Can I have unlimited backup codes? No — the count is fixed at 10 per generation. When you run low (say, you've used 3 and have 7 left), regenerate to refresh the full set. The count balances "enough cushion for multiple emergencies" against "small enough to write down on one sheet of paper".

Are backup codes the same as 2FA backup-via-SMS? No, we don't do SMS-based 2FA. SMS is vulnerable to SIM-swap attacks and is being deprecated as a 2FA method industry-wide for sensitive accounts. Backup codes are the only backup path. They're stronger than SMS because they're not tied to a phone number that can be socially-engineered away from you.

Backup codes look short — are they secure? 10 characters from a 32-character alphabet is on the order of 10^15 possibilities — and login attempts are rate-limited with an account lockout on repeated failures, so guessing one is not a realistic attack. The codes are stored hashed, so a database breach doesn't directly expose them.

Can I use someone else's backup code on my account? No — codes are tied to your account. A code from a different account simply doesn't match anything and is rejected. The codes aren't transferable.

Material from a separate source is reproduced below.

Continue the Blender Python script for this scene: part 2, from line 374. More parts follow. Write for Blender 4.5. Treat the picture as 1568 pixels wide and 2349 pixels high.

My phone was stolen and I'm worried the thief has my codes too. If your codes were in your phone's authenticator app or notes app, treat them as compromised. Sign in via backup code, immediately regenerate the codes and re-enable 2FA on a new device. If the thief gets to the codes faster than you, they could in theory sign in once — which is why you should also change your password and review your active sessions under Settings → Security.

Can a tax advisor use backup codes for their own access to my account? Tax advisors have their own accounts with their own 2FA setup; your backup codes don't apply to them. Your account's backup codes are only for you getting back into your account. The advisor flow is separate; see invite your tax advisor.